_WHAT THE TASK ASKS_: Return the material exactly as supplied, apart from the pictures, which are omitted.

_COLLECTED DATA_:
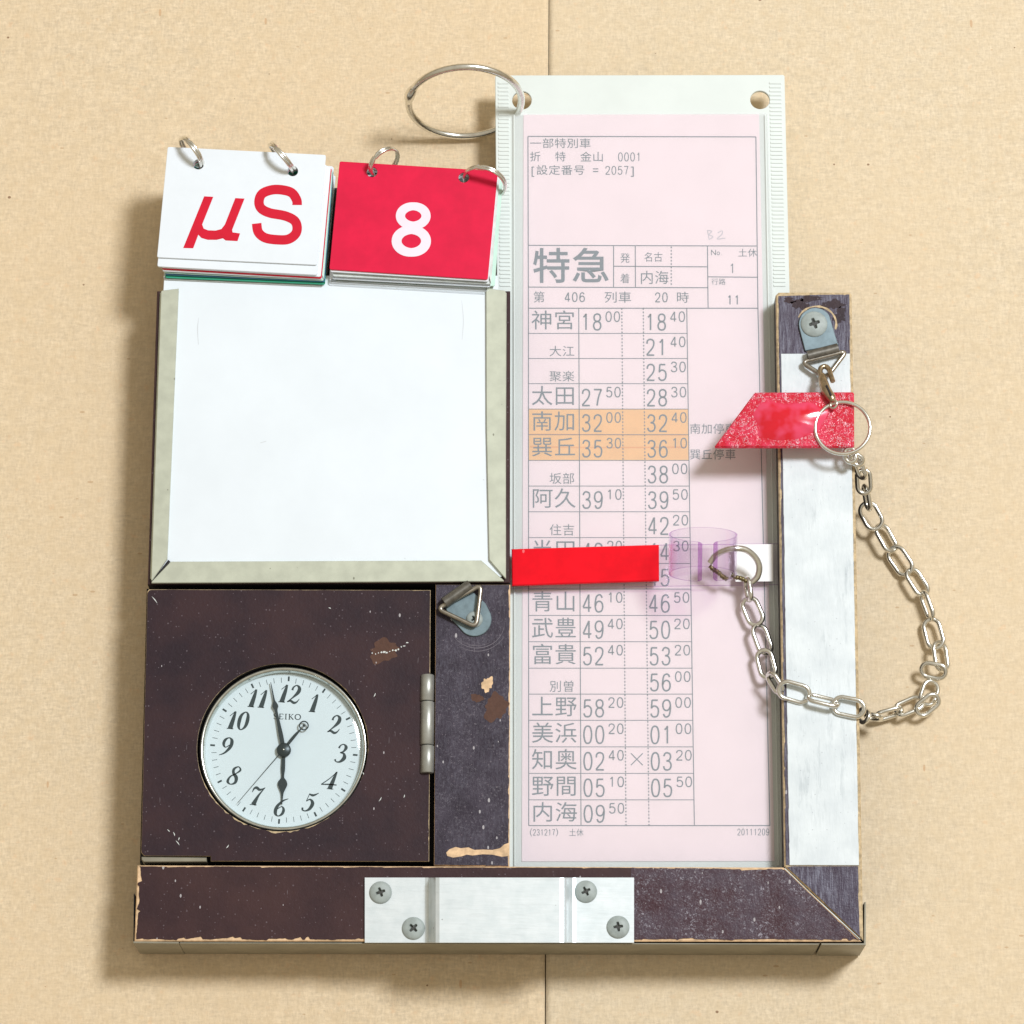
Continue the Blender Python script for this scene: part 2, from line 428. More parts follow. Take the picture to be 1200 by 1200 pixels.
M['wire'] = mat_plain('hanger_wire', (.36, .33, .28, 1), .3, .85, var=.2, period=8)
M['steel'] = mat_plain('chain_steel', (.80, .79, .74, 1), .25, 1, var=.10, period=9)
M['brass'] = mat_plain('worn_clasp_metal', (.42, .33, .22, 1), .3, .9, var=.3, period=6)
M['dirtywire'] = mat_plain('dirty_knurled_wire', (.20, .16, .08, 1), .4, .8, var=.5, period=3)
M['hinge'] = mat_plain('hinge_steel', (.42, .43, .40, 1), .38, .6, var=.12, period=12)
M['red'] = mat_plain('red_plastic_card', (.72, .010, .058, 1), .36, spec=.22, var=.07, period=34)
M['print_red'] = mat_plain('red_print', (.64, .008, .032, 1), .5, spec=.2, var=.06)
M['print_pale'] = mat_plain('pale_print', (.84, .76, .86, 1), .45, var=.04)
M['barred'] = mat_plain('red_acrylic', (.84, .004, .016, 1), .2, spec=.2, var=.08, bump=.10, specks=(11, .10, (.92, .22, .25, 1)))
M['teal'] = mat_plain('green_card', (.03, .40, .24, 1), .45)
M['blue'] = mat_plain('blue_card', (.08, .20, .36, 1), .45)
M['mint'] = mat_plain('mint_card', (.55, .78, .68, 1), .45)
M['pink'] = mat_plain('pink_paper', (.98, .825, .885, 1), .7, var=.018, period=60)
M['ink'] = mat_plain('printer_ink', (.105, .155, .205, 1), .6)
M['pencil'] = mat_plain('pencil', (.55, .52, .60, 1), .6)
M['marker'] = mat_plain('orange_highlighter', (.96, .54, .22, 1), .6, var=.05)
M['marker2'] = mat_plain('orange_highlighter_overlap', (.88, .40, .14, 1), .6)
M['sleeve'] = mat_plain('milky_plastic', (.74, .80, .78, 1), .32, var=.02, period=60)
M['film'] = mat_clear('sleeve_film', (.985, .985, .985, 1), (.9, .9, .9, 1), .35, .13)
M['clear'] = mat_clear('clear_acrylic', (.99, .985, .99, 1), (.88, .78, .92, 1), .8)
M['lilac'] = mat_clear('lilac_clear_plastic', (.992, .982, .993, 1), (.90, .83, .94, 1), .8)
M['lilac_edge'] = mat_clear('lilac_plastic_edge', (.84, .68, .88, 1), (.60, .42, .72, 1), 1.0)
M['glass'] = mat_clear('watch_crystal', (.97, .985, .99, 1), (.75, .82, .80, 1), .7)
M['dial'] = mat_plain('dial_enamel', (.70, .80, .85, 1), .35, var=.01)
M['dialink'] = mat_plain('dial_ink', (.025, .045, .05, 1), .4)
M['hand'] = mat_plain('dark_hand', (.03, .045, .05, 1), .35, .3)
M['bezel'] = mat_plain('bezel_steel', (.62, .64, .60, 1), .22, .95, var=.1, period=10)
M['sticker'] = mat_plain('white_sticker', (.93, .93, .93, 1), .5, var=.005)

def mat_tag():
    a = N('bubbled_red_laminate')
    n1 = a.noise(12, 4, .6)
    col = a.mix(a.mask(n1, .42, .60), (.60, .004, .026, 1), (.70, .030, .085, 1))
    v = a.new('ShaderNodeTexVoronoi'); v.inputs['Scale'].default_value = 1
    nz = a.new('ShaderNodeTexNoise'); nz.inputs['Scale'].default_value = 1; a.link(a.coord(6), nz.inputs['Vector'])
    va = a.new('ShaderNodeVectorMath', operation='ADD'); a.link(a.coord(4.4), va.inputs[0]); a.link(nz.outputs['Color'], va.inputs[1])
    a.link(va.outputs[0], v.inputs['Vector'])
    ringm = a.math('MULTIPLY', a.mask(v.outputs['Distance'], .27, .36), a.math('SUBTRACT', 1, a.mask(v.outputs['Distance'], .42, .52)))
    sp = a.new('ShaderNodeSeparateXYZ'); a.link(a.coord(1.0), sp.inputs[0])
    rim = a.mask(a.math('ABSOLUTE', a.math('ADD', sp.outputs[1], 0), 0), 17, 23)
    rim = a.math('MAXIMUM', rim, a.mask(sp.outputs[0], 30, 42)); rim = a.math('MAXIMUM', rim, a.mask(a.math('MULTIPLY', sp.outputs[0], -1), 34, 46))
    w = a.math('MULTIPLY', a.math('MULTIPLY', ringm, a.mask(a.noise(9, 3, .7), .45, .58)), rim)
    w = a.math('MAXIMUM', w, a.math('MULTIPLY', a.mask(a.noise(3.5, 3, .7), .60, .68), a.math('MULTIPLY', rim, .8)))
    col = a.mix(a.math('MULTIPLY', w, .85), col, (.84, .42, .50, 1))
    a.set(col, .16, 0, .6); a.bump(a.math('ADD', a.math('MULTIPLY', w, .6), n1), .5, 2.5); return a.m
M['tag'] = mat_tag()
a_ = N('air_pocket'); a_.set(a_.mix(a_.mask(a_.noise(22, 2), .4, .62), (.68, .004, .022, 1), (.78, .060, .14, 1)), .14, 0, .7); M['pocket'] = a_.m

# ------------------------------------------------------------------ setting: table and two sheets of kraft paper
rnd = random.Random(7)
mb = MB(); prism(mb, [(-2600, -2600), (2600, -2600), (2600, 2600), (-2600, 2600)], -90, -8)
mb.build('tabletop', M['table'], kind='structure')
seam_t, seam_b = W(643.2, 0, 0), W(639.0, 1200, 0)
def seam_x(y): return seam_t.x+(seam_b.x-seam_t.x)*(seam_t.y-y)/(seam_t.y-seam_b.y)
def paper(sgn, name, m, hw):
    mb = MB(); nx, ny = 40, 80; vs = []; fs = []
    r2 = random.Random(3)
    for j in range(ny+1):
        y = -2400+4800*j/ny
        e = seam_x(y)+sgn*(hw+.18*sin(y*.31)+.12*sin(y*.093+2))
        for i in range(nx+1):
            t = (i/nx)**1.6; x = e+(sgn*2400-e)*t
            w = 1.4*sin(x*.004+y*.0023)+1.0*sin(y*.006-x*.003+1)
            vs.append((x, y, -2.6+w - (.3 if i == 0 else 0)))
    for j in range(ny):
        for i in range(nx):
            q = (j*(nx+1)+i, j*(nx+1)+i+1, (j+1)*(nx+1)+i+1, (j+1)*(nx+1)+i)
            fs.append(q if sgn > 0 else q[::-1])
    mb.add(vs, fs, 0, True)
    o = mb.build(name, m, kind='structure')
    s = o.modifiers.new('thickness', 'SOLIDIFY'); s.thickness = 1.0*U; s.offset = -1
    return o
paper(-1, 'brown_paper_left', M['kraft'], .35)
paper(1, 'brown_paper_right', M['kraft2'], .35)

# ------------------------------------------------------------------ the board
ZT = 82.0
B = thing('document_board', 'dark maroon wooden board with chipped edges and a silver handle bracket along its bottom',
          'board', W(585, 760, 0))
def body(name, poly, z0=1, z1=ZT, bev=1.2, top='wood', side='side', parent=None):
    mb = MB(); prism(mb, xy(poly, z1), z0, z1, bev=bev, side=1, top=0)
    return mb.build(name, [M[top], M[side]], parent or B)
def skin(poly, amps, m, z=ZT, seed=1, parent=None, name='paint_layer', holes=(), base=.4):
    r = random.Random(seed); mb = MB()
    prism(mb, xy(jag(poly, amps, r, 2.2, base), z+.7), z+.05, z+.7, holes=[xy(h, z+.7) for h in holes], side=0, top=0)
    return mb.build(name, m, parent or B)
# base plate that everything is screwed to
mb = MB()
mb_poly = [(180, 350), (905, 350), (1000, 350), (1008, 1095), (163, 1095)]
prism(mb, xy([(186, 360), (990, 360), (1003, 1092), (166, 1092)], 40), .6, 40, side=0, top=0)
base = mb.build('base_plate', M['side'], B)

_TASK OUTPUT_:
Continue the Blender Python script for this scene: part 2, from line 428. More parts follow. Take the picture to be 1200 by 1200 pixels.
M['wire'] = mat_plain('hanger_wire', (.36, .33, .28, 1), .3, .85, var=.2, period=8)
M['steel'] = mat_plain('chain_steel', (.80, .79, .74, 1), .25, 1, var=.10, period=9)
M['brass'] = mat_plain('worn_clasp_metal', (.42, .33, .22, 1), .3, .9, var=.3, period=6)
M['dirtywire'] = mat_plain('dirty_knurled_wire', (.20, .16, .08, 1), .4, .8, var=.5, period=3)
M['hinge'] = mat_plain('hinge_steel', (.42, .43, .40, 1), .38, .6, var=.12, period=12)
M['red'] = mat_plain('red_plastic_card', (.72, .010, .058, 1), .36, spec=.22, var=.07, period=34)
M['print_red'] = mat_plain('red_print', (.64, .008, .032, 1), .5, spec=.2, var=.06)
M['print_pale'] = mat_plain('pale_print', (.84, .76, .86, 1), .45, var=.04)
M['barred'] = mat_plain('red_acrylic', (.84, .004, .016, 1), .2, spec=.2, var=.08, bump=.10, specks=(11, .10, (.92, .22, .25, 1)))
M['teal'] = mat_plain('green_card', (.03, .40, .24, 1), .45)
M['blue'] = mat_plain('blue_card', (.08, .20, .36, 1), .45)
M['mint'] = mat_plain('mint_card', (.55, .78, .68, 1), .45)
M['pink'] = mat_plain('pink_paper', (.98, .825, .885, 1), .7, var=.018, period=60)
M['ink'] = mat_plain('printer_ink', (.105, .155, .205, 1), .6)
M['pencil'] = mat_plain('pencil', (.55, .52, .60, 1), .6)
M['marker'] = mat_plain('orange_highlighter', (.96, .54, .22, 1), .6, var=.05)
M['marker2'] = mat_plain('orange_highlighter_overlap', (.88, .40, .14, 1), .6)
M['sleeve'] = mat_plain('milky_plastic', (.74, .80, .78, 1), .32, var=.02, period=60)
M['film'] = mat_clear('sleeve_film', (.985, .985, .985, 1), (.9, .9, .9, 1), .35, .13)
M['clear'] = mat_clear('clear_acrylic', (.99, .985, .99, 1), (.88, .78, .92, 1), .8)
M['lilac'] = mat_clear('lilac_clear_plastic', (.992, .982, .993, 1), (.90, .83, .94, 1), .8)
M['lilac_edge'] = mat_clear('lilac_plastic_edge', (.84, .68, .88, 1), (.60, .42, .72, 1), 1.0)
M['glass'] = mat_clear('watch_crystal', (.97, .985, .99, 1), (.75, .82, .80, 1), .7)
M['dial'] = mat_plain('dial_enamel', (.70, .80, .85, 1), .35, var=.01)
M['dialink'] = mat_plain('dial_ink', (.025, .045, .05, 1), .4)
M['hand'] = mat_plain('dark_hand', (.03, .045, .05, 1), .35, .3)
M['bezel'] = mat_plain('bezel_steel', (.62, .64, .60, 1), .22, .95, var=.1, period=10)
M['sticker'] = mat_plain('white_sticker', (.93, .93, .93, 1), .5, var=.005)

def mat_tag():
    a = N('bubbled_red_laminate')
    n1 = a.noise(12, 4, .6)
    col = a.mix(a.mask(n1, .42, .60), (.60, .004, .026, 1), (.70, .030, .085, 1))
    v = a.new('ShaderNodeTexVoronoi'); v.inputs['Scale'].default_value = 1
    nz = a.new('ShaderNodeTexNoise'); nz.inputs['Scale'].default_value = 1; a.link(a.coord(6), nz.inputs['Vector'])
    va = a.new('ShaderNodeVectorMath', operation='ADD'); a.link(a.coord(4.4), va.inputs[0]); a.link(nz.outputs['Color'], va.inputs[1])
    a.link(va.outputs[0], v.inputs['Vector'])
    ringm = a.math('MULTIPLY', a.mask(v.outputs['Distance'], .27, .36), a.math('SUBTRACT', 1, a.mask(v.outputs['Distance'], .42, .52)))
    sp = a.new('ShaderNodeSeparateXYZ'); a.link(a.coord(1.0), sp.inputs[0])
    rim = a.mask(a.math('ABSOLUTE', a.math('ADD', sp.outputs[1], 0), 0), 17, 23)
    rim = a.math('MAXIMUM', rim, a.mask(sp.outputs[0], 30, 42)); rim = a.math('MAXIMUM', rim, a.mask(a.math('MULTIPLY', sp.outputs[0], -1), 34, 46))
    w = a.math('MULTIPLY', a.math('MULTIPLY', ringm, a.mask(a.noise(9, 3, .7), .45, .58)), rim)
    w = a.math('MAXIMUM', w, a.math('MULTIPLY', a.mask(a.noise(3.5, 3, .7), .60, .68), a.math('MULTIPLY', rim, .8)))
    col = a.mix(a.math('MULTIPLY', w, .85), col, (.84, .42, .50, 1))
    a.set(col, .16, 0, .6); a.bump(a.math('ADD', a.math('MULTIPLY', w, .6), n1), .5, 2.5); return a.m
M['tag'] = mat_tag()
a_ = N('air_pocket'); a_.set(a_.mix(a_.mask(a_.noise(22, 2), .4, .62), (.68, .004, .022, 1), (.78, .060, .14, 1)), .14, 0, .7); M['pocket'] = a_.m

# ------------------------------------------------------------------ setting: table and two sheets of kraft paper
rnd = random.Random(7)
mb = MB(); prism(mb, [(-2600, -2600), (2600, -2600), (2600, 2600), (-2600, 2600)], -90, -8)
mb.build('tabletop', M['table'], kind='structure')
seam_t, seam_b = W(643.2, 0, 0), W(639.0, 1200, 0)
def seam_x(y): return seam_t.x+(seam_b.x-seam_t.x)*(seam_t.y-y)/(seam_t.y-seam_b.y)
def paper(sgn, name, m, hw):
    mb = MB(); nx, ny = 40, 80; vs = []; fs = []
    r2 = random.Random(3)
    for j in range(ny+1):
        y = -2400+4800*j/ny
        e = seam_x(y)+sgn*(hw+.18*sin(y*.31)+.12*sin(y*.093+2))
        for i in range(nx+1):
            t = (i/nx)**1.6; x = e+(sgn*2400-e)*t
            w = 1.4*sin(x*.004+y*.0023)+1.0*sin(y*.006-x*.003+1)
            vs.append((x, y, -2.6+w - (.3 if i == 0 else 0)))
    for j in range(ny):
        for i in range(nx):
            q = (j*(nx+1)+i, j*(nx+1)+i+1, (j+1)*(nx+1)+i+1, (j+1)*(nx+1)+i)
            fs.append(q if sgn > 0 else q[::-1])
    mb.add(vs, fs, 0, True)
    o = mb.build(name, m, kind='structure')
    s = o.modifiers.new('thickness', 'SOLIDIFY'); s.thickness = 1.0*U; s.offset = -1
    return o
paper(-1, 'brown_paper_left', M['kraft'], .35)
paper(1, 'brown_paper_right', M['kraft2'], .35)

# ------------------------------------------------------------------ the board
ZT = 82.0
B = thing('document_board', 'dark maroon wooden board with chipped edges and a silver handle bracket along its bottom',
          'board', W(585, 760, 0))
def body(name, poly, z0=1, z1=ZT, bev=1.2, top='wood', side='side', parent=None):
    mb = MB(); prism(mb, xy(poly, z1), z0, z1, bev=bev, side=1, top=0)
    return mb.build(name, [M[top], M[side]], parent or B)
def skin(poly, amps, m, z=ZT, seed=1, parent=None, name='paint_layer', holes=(), base=.4):
    r = random.Random(seed); mb = MB()
    prism(mb, xy(jag(poly, amps, r, 2.2, base), z+.7), z+.05, z+.7, holes=[xy(h, z+.7) for h in holes], side=0, top=0)
    return mb.build(name, m, parent or B)
# base plate that everything is screwed to
mb = MB()
mb_poly = [(180, 350), (905, 350), (1000, 350), (1008, 1095), (163, 1095)]
prism(mb, xy([(186, 360), (990, 360), (1003, 1092), (166, 1092)], 40), .6, 40, side=0, top=0)
base = mb.build('base_plate', M['side'], B)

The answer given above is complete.